■ Stored data:
+ + +

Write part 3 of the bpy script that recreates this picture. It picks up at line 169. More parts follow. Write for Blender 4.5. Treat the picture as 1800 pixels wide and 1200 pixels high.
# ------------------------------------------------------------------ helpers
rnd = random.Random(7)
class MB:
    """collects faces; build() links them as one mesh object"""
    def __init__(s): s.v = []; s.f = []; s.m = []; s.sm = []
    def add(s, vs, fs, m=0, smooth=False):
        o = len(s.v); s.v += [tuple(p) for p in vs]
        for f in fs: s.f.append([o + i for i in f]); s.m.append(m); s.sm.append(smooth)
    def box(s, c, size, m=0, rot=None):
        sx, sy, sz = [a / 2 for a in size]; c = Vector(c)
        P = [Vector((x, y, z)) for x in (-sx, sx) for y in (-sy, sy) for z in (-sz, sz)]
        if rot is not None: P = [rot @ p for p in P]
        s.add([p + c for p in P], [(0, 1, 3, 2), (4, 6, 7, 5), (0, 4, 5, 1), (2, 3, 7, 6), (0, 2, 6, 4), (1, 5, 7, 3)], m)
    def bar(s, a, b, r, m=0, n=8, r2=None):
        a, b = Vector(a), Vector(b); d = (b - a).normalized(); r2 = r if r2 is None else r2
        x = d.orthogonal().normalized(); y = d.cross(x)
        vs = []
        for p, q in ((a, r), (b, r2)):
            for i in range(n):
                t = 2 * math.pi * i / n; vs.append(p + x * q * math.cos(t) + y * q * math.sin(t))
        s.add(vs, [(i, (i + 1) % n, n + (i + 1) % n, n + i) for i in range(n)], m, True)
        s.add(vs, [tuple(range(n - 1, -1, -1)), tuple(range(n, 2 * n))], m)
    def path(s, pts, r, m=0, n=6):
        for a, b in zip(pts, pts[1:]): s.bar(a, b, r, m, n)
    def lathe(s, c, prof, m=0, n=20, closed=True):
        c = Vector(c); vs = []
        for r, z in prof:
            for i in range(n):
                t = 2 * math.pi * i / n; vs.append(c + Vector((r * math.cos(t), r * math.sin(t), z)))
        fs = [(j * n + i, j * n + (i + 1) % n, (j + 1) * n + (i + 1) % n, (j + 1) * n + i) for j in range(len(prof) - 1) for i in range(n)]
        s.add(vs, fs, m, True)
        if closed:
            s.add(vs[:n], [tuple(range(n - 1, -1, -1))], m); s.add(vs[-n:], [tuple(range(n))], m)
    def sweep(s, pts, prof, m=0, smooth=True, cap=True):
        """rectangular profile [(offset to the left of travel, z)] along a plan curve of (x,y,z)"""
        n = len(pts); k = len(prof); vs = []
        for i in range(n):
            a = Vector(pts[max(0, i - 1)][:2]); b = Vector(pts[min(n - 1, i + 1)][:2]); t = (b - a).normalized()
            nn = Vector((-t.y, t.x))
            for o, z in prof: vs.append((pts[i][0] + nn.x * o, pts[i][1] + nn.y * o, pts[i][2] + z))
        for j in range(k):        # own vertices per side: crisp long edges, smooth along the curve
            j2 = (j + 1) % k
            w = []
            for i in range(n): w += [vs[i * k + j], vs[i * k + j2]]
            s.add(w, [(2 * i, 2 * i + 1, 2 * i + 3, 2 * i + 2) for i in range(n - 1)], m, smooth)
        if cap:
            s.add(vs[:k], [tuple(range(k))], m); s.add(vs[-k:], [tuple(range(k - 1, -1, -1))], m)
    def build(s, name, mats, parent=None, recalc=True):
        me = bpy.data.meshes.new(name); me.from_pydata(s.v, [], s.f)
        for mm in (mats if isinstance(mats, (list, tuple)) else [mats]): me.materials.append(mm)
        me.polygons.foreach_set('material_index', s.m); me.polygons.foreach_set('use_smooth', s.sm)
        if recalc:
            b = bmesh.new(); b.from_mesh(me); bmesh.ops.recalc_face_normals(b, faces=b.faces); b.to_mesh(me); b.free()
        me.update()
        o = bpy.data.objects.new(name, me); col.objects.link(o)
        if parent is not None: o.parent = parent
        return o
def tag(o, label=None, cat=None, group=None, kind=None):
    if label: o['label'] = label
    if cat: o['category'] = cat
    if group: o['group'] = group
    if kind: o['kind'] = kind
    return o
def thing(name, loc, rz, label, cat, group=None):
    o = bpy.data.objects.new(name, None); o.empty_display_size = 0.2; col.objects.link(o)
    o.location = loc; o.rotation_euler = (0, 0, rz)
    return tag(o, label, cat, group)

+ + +

■ What to work on: Repeat the material above in full, quoting it exactly.

■ Task response:
Write part 3 of the bpy script that recreates this picture. It picks up at line 169. More parts follow. Write for Blender 4.5. Treat the picture as 1800 pixels wide and 1200 pixels high.
# ------------------------------------------------------------------ helpers
rnd = random.Random(7)
class MB:
    """collects faces; build() links them as one mesh object"""
    def __init__(s): s.v = []; s.f = []; s.m = []; s.sm = []
    def add(s, vs, fs, m=0, smooth=False):
        o = len(s.v); s.v += [tuple(p) for p in vs]
        for f in fs: s.f.append([o + i for i in f]); s.m.append(m); s.sm.append(smooth)
    def box(s, c, size, m=0, rot=None):
        sx, sy, sz = [a / 2 for a in size]; c = Vector(c)
        P = [Vector((x, y, z)) for x in (-sx, sx) for y in (-sy, sy) for z in (-sz, sz)]
        if rot is not None: P = [rot @ p for p in P]
        s.add([p + c for p in P], [(0, 1, 3, 2), (4, 6, 7, 5), (0, 4, 5, 1), (2, 3, 7, 6), (0, 2, 6, 4), (1, 5, 7, 3)], m)
    def bar(s, a, b, r, m=0, n=8, r2=None):
        a, b = Vector(a), Vector(b); d = (b - a).normalized(); r2 = r if r2 is None else r2
        x = d.orthogonal().normalized(); y = d.cross(x)
        vs = []
        for p, q in ((a, r), (b, r2)):
            for i in range(n):
                t = 2 * math.pi * i / n; vs.append(p + x * q * math.cos(t) + y * q * math.sin(t))
        s.add(vs, [(i, (i + 1) % n, n + (i + 1) % n, n + i) for i in range(n)], m, True)
        s.add(vs, [tuple(range(n - 1, -1, -1)), tuple(range(n, 2 * n))], m)
    def path(s, pts, r, m=0, n=6):
        for a, b in zip(pts, pts[1:]): s.bar(a, b, r, m, n)
    def lathe(s, c, prof, m=0, n=20, closed=True):
        c = Vector(c); vs = []
        for r, z in prof:
            for i in range(n):
                t = 2 * math.pi * i / n; vs.append(c + Vector((r * math.cos(t), r * math.sin(t), z)))
        fs = [(j * n + i, j * n + (i + 1) % n, (j + 1) * n + (i + 1) % n, (j + 1) * n + i) for j in range(len(prof) - 1) for i in range(n)]
        s.add(vs, fs, m, True)
        if closed:
            s.add(vs[:n], [tuple(range(n - 1, -1, -1))], m); s.add(vs[-n:], [tuple(range(n))], m)
    def sweep(s, pts, prof, m=0, smooth=True, cap=True):
        """rectangular profile [(offset to the left of travel, z)] along a plan curve of (x,y,z)"""
        n = len(pts); k = len(prof); vs = []
        for i in range(n):
            a = Vector(pts[max(0, i - 1)][:2]); b = Vector(pts[min(n - 1, i + 1)][:2]); t = (b - a).normalized()
            nn = Vector((-t.y, t.x))
            for o, z in prof: vs.append((pts[i][0] + nn.x * o, pts[i][1] + nn.y * o, pts[i][2] + z))
        for j in range(k):        # own vertices per side: crisp long edges, smooth along the curve
            j2 = (j + 1) % k
            w = []
            for i in range(n): w += [vs[i * k + j], vs[i * k + j2]]
            s.add(w, [(2 * i, 2 * i + 1, 2 * i + 3, 2 * i + 2) for i in range(n - 1)], m, smooth)
        if cap:
            s.add(vs[:k], [tuple(range(k))], m); s.add(vs[-k:], [tuple(range(k - 1, -1, -1))], m)
    def build(s, name, mats, parent=None, recalc=True):
        me = bpy.data.meshes.new(name); me.from_pydata(s.v, [], s.f)
        for mm in (mats if isinstance(mats, (list, tuple)) else [mats]): me.materials.append(mm)
        me.polygons.foreach_set('material_index', s.m); me.polygons.foreach_set('use_smooth', s.sm)
        if recalc:
            b = bmesh.new(); b.from_mesh(me); bmesh.ops.recalc_face_normals(b, faces=b.faces); b.to_mesh(me); b.free()
        me.update()
        o = bpy.data.objects.new(name, me); col.objects.link(o)
        if parent is not None: o.parent = parent
        return o
def tag(o, label=None, cat=None, group=None, kind=None):
    if label: o['label'] = label
    if cat: o['category'] = cat
    if group: o['group'] = group
    if kind: o['kind'] = kind
    return o
def thing(name, loc, rz, label, cat, group=None):
    o = bpy.data.objects.new(name, None); o.empty_display_size = 0.2; col.objects.link(o)
    o.location = loc; o.rotation_euler = (0, 0, rz)
    return tag(o, label, cat, group)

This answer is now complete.